Na ocasião, a BCI era sócia da América Móvil em uma outra empresa, a Telecom Américas, igualmente registrada em um paraíso fiscal (Bermudas), que passou a concentrar os investimentos comuns na América Latina.
No dia 13 de junho de 2001, o presidente da Telecom Américas Brasil, Carlos Henrique Moreira, enviou carta ao BNDES reafirmando o compromisso de comprar as ações em poder do banco pelo "mesmo preço, em dólares, ofertado aos fundos de pensão e ao Opportunity". Um ano depois, em julho de 2002, a América Móvil assumiu o controle de 96% da Telecom Américas e, indiretamente, passou a controlar também as duas teles brasileiras.
Com a troca de comando no exterior, mudou também a atitude da Telecom Américas em relação ao BNDES. No dia 4 de setembro do ano passado, o mesmo Carlos Henrique Moreira enviou uma outra correspondência ao presidente do banco, Carlos Lessa, propondo pagar R$ 6,82 milhões pelas ações da Americel e R$ 8,61 milhões pelas da Telet.

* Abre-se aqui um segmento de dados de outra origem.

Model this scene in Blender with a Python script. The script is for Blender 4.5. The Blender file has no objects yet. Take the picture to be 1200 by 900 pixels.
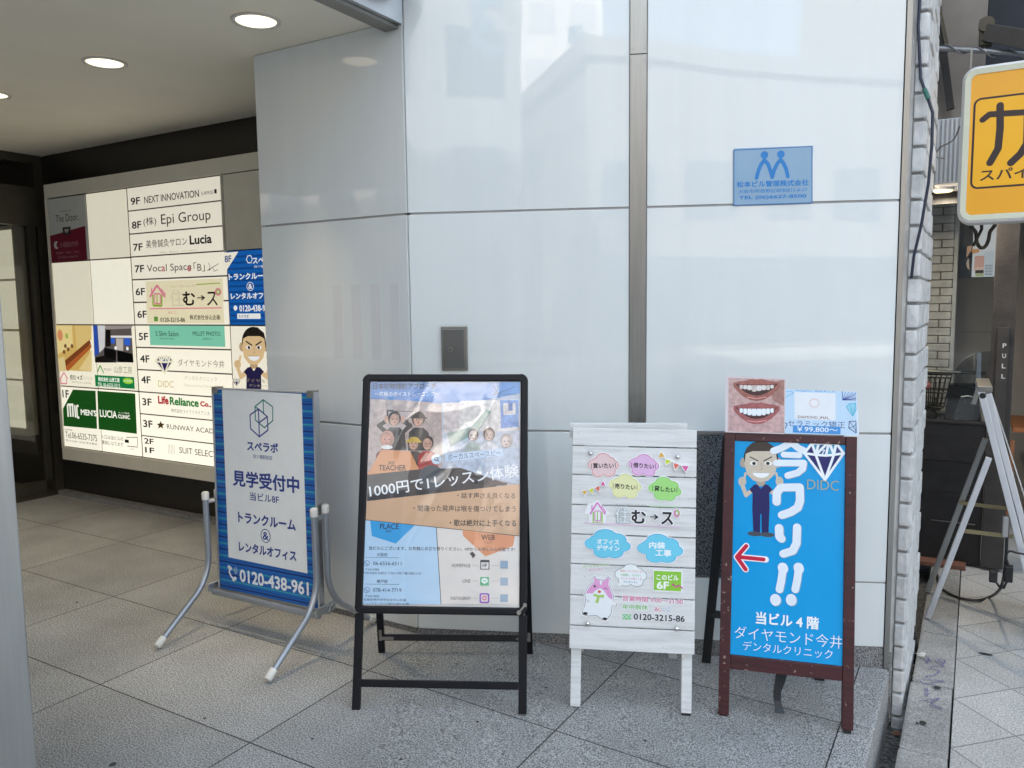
import bpy, bmesh, math, random
from mathutils import Vector, Matrix
random.seed(7)
sc = bpy.context.scene
COL = sc.collection
rad = math.radians

# ------------------------------------------------------------------ camera, world, sun, exposure
F_PX, PITCH, ROLL, CAM_H = 923.79, rad(5.7617), rad(0.7214), 1.45
fw = Vector((0, math.cos(PITCH), -math.sin(PITCH)))
rt = Vector((1, 0, 0))
dn = -rt.cross(fw)
camX = math.cos(ROLL) * rt + math.sin(ROLL) * dn
camD = -math.sin(ROLL) * rt + math.cos(ROLL) * dn
CAM = Vector((0, 0, CAM_H))
cd = bpy.data.cameras.new('camera')
cam = bpy.data.objects.new('camera', cd)
COL.objects.link(cam)
m3 = Matrix((camX, -camD, -fw)).transposed()
cam.matrix_world = Matrix.Translation(CAM) @ m3.to_4x4()
cd.sensor_fit = 'HORIZONTAL'
cd.sensor_width = 36.0
cd.lens = F_PX / 1200 * 36.0
cd.clip_start = 0.05
cd.clip_end = 1000
sc.camera = cam

SUN_EL, SUN_DIR = rad(52), Vector((0.10, 0.99, 0)).normalized()     # towards the sun
SUN_AZ = math.atan2(SUN_DIR.x, SUN_DIR.y)
wd = bpy.data.worlds.new('World')
sc.world = wd
wd.use_nodes = True
nt = wd.node_tree
nt.nodes.clear()
sky = nt.nodes.new('ShaderNodeTexSky')
sky.sky_type = 'NISHITA'
sky.sun_disc = False
sky.sun_elevation = SUN_EL
sky.sun_rotation = SUN_AZ
sky.air_density = 1.0
sky.dust_density = 4.0
sky.ozone_density = 1.0
bg = nt.nodes.new('ShaderNodeBackground')
bg.inputs['Strength'].default_value = 0.15
wo = nt.nodes.new('ShaderNodeOutputWorld')
hs = nt.nodes.new('ShaderNodeHueSaturation')          # thin high haze: a paler sky
hs.inputs['Hue'].default_value = 0.482
hs.inputs['Saturation'].default_value = 0.66
nt.links.new(sky.outputs[0], hs.inputs['Color'])
nt.links.new(hs.outputs[0], bg.inputs[0])
nt.links.new(bg.outputs[0], wo.inputs[0])
sl = bpy.data.lights.new('sun', 'SUN')
sl.energy = 5.0
sl.angle = rad(0.53)
sl.color = (1.0, 0.95, 0.87)
so = bpy.data.objects.new('sun', sl)
COL.objects.link(so)
sv = SUN_DIR * math.cos(SUN_EL) + Vector((0, 0, math.sin(SUN_EL)))
so.rotation_euler = sv.to_track_quat('Z', 'Y').to_euler()
so.location = (0, 20, 40)

vs = sc.view_settings
vs.view_transform = 'Standard'
vs.look = 'None'
vs.exposure = 2.48
vs.gamma = 1.0
vs.use_curve_mapping = False
sc.render.engine = 'CYCLES'
sc.cycles.use_denoising = True
sc.cycles.max_bounces = 10
sc.cycles.diffuse_bounces = 5
sc.cycles.glossy_bounces = 5
sc.cycles.transparent_max_bounces = 12
sc.cycles.sample_clamp_indirect = 6.0
sc.cycles.caustics_reflective = False
sc.cycles.caustics_refractive = False

# ------------------------------------------------------------------ frames of the place
AA, AW = rad(59.48), rad(82.65)
dA = Vector((-math.sin(AA), math.cos(AA), 0))      # along the entrance wall, away to the left
dB = Vector((math.cos(AA), math.sin(AA), 0))       # into the building
dW = Vector((-math.sin(AW), math.cos(AW), 0))
nW = Vector((math.cos(AW), math.sin(AW), 0))
KC = Vector((-0.431, 3.37, 0))                     # the corner between the slanted front and the porch wall
YA, YW = AA - math.pi / 2, AW - math.pi / 2
FA = Matrix.Rotation(YA, 4, 'Z')                   # x = -a, y = b
FW = Matrix.Translation(KC) @ Matrix.Rotation(YW, 4, 'Z')   # x = along the front, y = into the building


def ray(px, py):
    return fw + camX * ((px - 600) / F_PX) + camD * ((py - 450) / F_PX)


def zf(x):
    return -0.034 * max(0.0, x + 0.47)


def loc(M, px, py, y=0.0):
    """where the sight line of a photo pixel meets the local plane y of frame M, as (x, z)"""
    I = M.inverted()
    o = I @ CAM
    d = I.to_3x3() @ ray(px, py)
    t = (y - o.y) / d.y
    p = o + d * t
    return p.x, p.z


def proj(P):
    v = P - CAM
    w = v.dot(fw)
    return 600 + F_PX * v.dot(camX) / w, 450 + F_PX * v.dot(camD) / w


# ------------------------------------------------------------------ materials
def lin(c):
    return tuple(((v / 255) / 12.92 if v / 255 <= 0.04045 else ((v / 255 + 0.055) / 1.055) ** 2.4) for v in c)


MATS = {}


def mat(name, col, rough=0.5, metal=0.0, var=0.12, scale=8.0, bump=0.0, bscale=60.0, spec=0.5, coat=0.0, stretch=None, emit=None, estr=0.0):
    """procedural Principled: base colour broken up by noise, optional fine bump"""
    if name in MATS:
        return MATS[name]
    m = bpy.data.materials.new(name)
    m.use_nodes = True
    n, l = m.node_tree.nodes, m.node_tree.links
    p = n['Principled BSDF']
    p.inputs['Roughness'].default_value = rough
    p.inputs['Metallic'].default_value = metal
    p.inputs['Specular IOR Level'].default_value = spec
    if coat:
        p.inputs['Coat Weight'].default_value = coat
        p.inputs['Coat Roughness'].default_value = 0.04
    tc = n.new('ShaderNodeTexCoord')
    src = tc.outputs['Object']
    if stretch:
        mp = n.new('ShaderNodeMapping')
        mp.inputs['Scale'].default_value = stretch
        l.new(src, mp.inputs[0])
        src = mp.outputs[0]
    nz = n.new('ShaderNodeTexNoise')
    nz.inputs['Scale'].default_value = scale
    nz.inputs['Detail'].default_value = 6
    l.new(src, nz.inputs['Vector'])
    mr = n.new('ShaderNodeMapRange')
    mr.inputs[1].default_value = 0.25
    mr.inputs[2].default_value = 0.75
    mr.inputs[3].default_value = 1 - var
    mr.inputs[4].default_value = 1 + var
    l.new(nz.outputs[0], mr.inputs[0])
    vm = n.new('ShaderNodeVectorMath')
    vm.operation = 'SCALE'
    vm.inputs[0].default_value = col
    l.new(mr.outputs[0], vm.inputs['Scale'])
    l.new(vm.outputs[0], p.inputs['Base Color'])
    rr = n.new('ShaderNodeMapRange')
    rr.inputs[3].default_value = max(0.02, rough * 0.85)
    rr.inputs[4].default_value = min(1, rough * 1.15)
    l.new(nz.outputs[0], rr.inputs[0])
    l.new(rr.outputs[0], p.inputs['Roughness'])
    if bump:
        b2 = n.new('ShaderNodeTexNoise')
        b2.inputs['Scale'].default_value = bscale
        b2.inputs['Detail'].default_value = 4
        l.new(src, b2.inputs['Vector'])
        bp = n.new('ShaderNodeBump')
        bp.inputs['Strength'].default_value = bump
        bp.inputs['Distance'].default_value = 0.01
        l.new(b2.outputs[0], bp.inputs['Height'])
        l.new(bp.outputs[0], p.inputs['Normal'])
    if emit:
        p.inputs['Emission Color'].default_value = (*emit, 1)
        p.inputs['Emission Strength'].default_value = estr
    MATS[name] = m
    return m


def ink(rgb, rough=0.35, k=1.0):
    """printed or vinyl colour, given as the sRGB of the ink"""
    c = tuple(v * k for v in lin(rgb))
    return mat('ink_%d_%d_%d_%d' % (*rgb, int(k * 100)), c, rough=rough, var=0.03, scale=14)


def photo(rgb):
    """a tone in a printed photograph: mottled like an image, not flat"""
    return mat('photo_%d_%d_%d' % rgb, lin(rgb), rough=0.3, var=0.30, scale=55)


def glow(rgb, s):
    """a backlit film: the ink's own colour with the lamp behind it"""
    c = lin(rgb)
    return mat('film_%d_%d_%d_%d' % (*rgb, int(s * 1000)), tuple(v * 0.6 for v in c), rough=0.3, var=0.03, emit=c, estr=s)


def granite(name, lo, hi, scale=260.0, rough=0.55, joints=None, stain=0.12, rot=0.0, jw=0.003, bump=0.12, jcol=(0.05, 0.05, 0.05)):
    """speckled stone; joints = (x0, dx, y0, dy) draws the open joints of the slabs"""
    m = bpy.data.materials.new(name)
    m.use_nodes = True
    n, l = m.node_tree.nodes, m.node_tree.links
    p = n['Principled BSDF']
    tc = n.new('ShaderNodeTexCoord')
    gr = n.new('ShaderNodeTexNoise')
    gr.inputs['Scale'].default_value = scale
    gr.inputs['Detail'].default_value = 3
    gr.inputs['Roughness'].default_value = 0.6
    l.new(tc.outputs['Object'], gr.inputs['Vector'])
    cr = n.new('ShaderNodeValToRGB')
    e = cr.color_ramp.elements
    e[0].position = 0.40
    e[0].color = (*lo, 1)
    e[1].position = 0.60
    e[1].color = (*hi, 1)
    l.new(gr.outputs[0], cr.inputs[0])
    big = n.new('ShaderNodeTexNoise')
    big.inputs['Scale'].default_value = 2.3
    big.inputs['Detail'].default_value = 8
    big.inputs['Roughness'].default_value = 0.62
    l.new(tc.outputs['Object'], big.inputs['Vector'])
    mr = n.new('ShaderNodeMapRange')
    mr.inputs[1].default_value = 0.3
    mr.inputs[2].default_value = 0.7
    mr.inputs[3].default_value = 1 - stain
    mr.inputs[4].default_value = 1 + stain
    l.new(big.outputs[0], mr.inputs[0])
    vm = n.new('ShaderNodeVectorMath')
    vm.operation = 'SCALE'
    l.new(cr.outputs[0], vm.inputs[0])
    l.new(mr.outputs[0], vm.inputs['Scale'])
    out = vm.outputs[0]
    bp = n.new('ShaderNodeBump')
    bp.inputs['Strength'].default_value = bump
    bp.inputs['Distance'].default_value = 0.004
    hgt = gr.outputs[0]
    if joints:
        mp = n.new('ShaderNodeMapping')
        mp.vector_type = 'POINT'
        mp.inputs['Rotation'].default_value = (0, 0, rot)
        l.new(tc.outputs['Object'], mp.inputs[0])
        sx = n.new('ShaderNodeSeparateXYZ')
        l.new(mp.outputs[0], sx.inputs[0])
        ms, tones = [], []
        for k, (o0, dd) in enumerate(((joints[0], joints[1]), (joints[2], joints[3]))):
            a = n.new('ShaderNodeMath'); a.operation = 'SUBTRACT'; a.inputs[1].default_value = o0
            l.new(sx.outputs[k], a.inputs[0])
            b = n.new('ShaderNodeMath'); b.operation = 'DIVIDE'; b.inputs[1].default_value = dd
            l.new(a.outputs[0], b.inputs[0])
            r = n.new('ShaderNodeMath'); r.operation = 'ROUND'
            l.new(b.outputs[0], r.inputs[0])
            fl = n.new('ShaderNodeMath'); fl.operation = 'FLOOR'
            l.new(b.outputs[0], fl.inputs[0])
            tones.append(fl.outputs[0])
            s = n.new('ShaderNodeMath'); s.operation = 'SUBTRACT'
            l.new(b.outputs[0], s.inputs[0]); l.new(r.outputs[0], s.inputs[1])
            ab = n.new('ShaderNodeMath'); ab.operation = 'ABSOLUTE'
            l.new(s.outputs[0], ab.inputs[0])
            lt = n.new('ShaderNodeMath'); lt.operation = 'LESS_THAN'; lt.inputs[1].default_value = jw / 2 / dd
            l.new(ab.outputs[0], lt.inputs[0])
            ms.append(lt.outputs[0])
        mx = n.new('ShaderNodeMath'); mx.operation = 'MAXIMUM'
        l.new(ms[0], mx.inputs[0]); l.new(ms[1], mx.inputs[1])
        cx = n.new('ShaderNodeCombineXYZ')
        l.new(tones[0], cx.inputs[0]); l.new(tones[1], cx.inputs[1])
        wn = n.new('ShaderNodeTexWhiteNoise'); wn.noise_dimensions = '2D'
        l.new(cx.outputs[0], wn.inputs['Vector'])
        tr = n.new('ShaderNodeMapRange'); tr.inputs[3].default_value = 0.90; tr.inputs[4].default_value = 1.09
        l.new(wn.outputs['Value'], tr.inputs[0])
        v2 = n.new('ShaderNodeVectorMath'); v2.operation = 'SCALE'
        l.new(out, v2.inputs[0]); l.new(tr.outputs[0], v2.inputs['Scale'])
        mc = n.new('ShaderNodeMix'); mc.data_type = 'RGBA'
        mc.inputs[7].default_value = (*jcol, 1)
        l.new(mx.outputs[0], mc.inputs[0]); l.new(v2.outputs[0], mc.inputs[6])
        out = mc.outputs[2]
        hs = n.new('ShaderNodeMath'); hs.operation = 'SUBTRACT'
        l.new(gr.outputs[0], hs.inputs[0]); l.new(mx.outputs[0], hs.inputs[1])
        hgt = hs.outputs[0]
    l.new(hgt, bp.inputs['Height'])
    l.new(bp.outputs[0], p.inputs['Normal'])
    l.new(out, p.inputs['Base Color'])
    p.inputs['Roughness'].default_value = rough
    return m


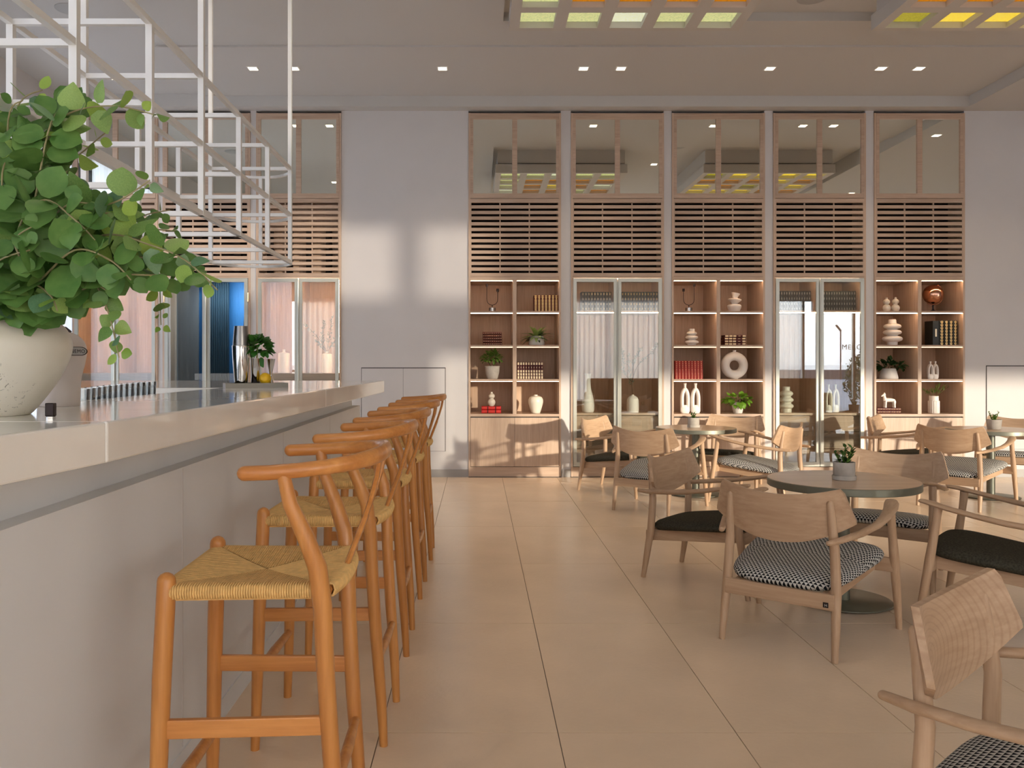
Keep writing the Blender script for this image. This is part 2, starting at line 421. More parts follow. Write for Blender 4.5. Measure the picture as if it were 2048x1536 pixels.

O BNDES tem dois problemas que dificultam cobrar o cumprimento do contrato de 1997. O primeiro é o fato de a empresa Telecom Américas ter sede em um paraíso fiscal. O segundo é que a Telecom Américas não figura como acionista controlador da Americel e da Telet perante a Anatel.
Segundo a agência, o controle das duas empresas continua em nome da Ameripar (subsidiária da antiga acionista BCI). A Telecom Américas aparece com apenas 1% do capital, e o BNDES nem aparece como acionista.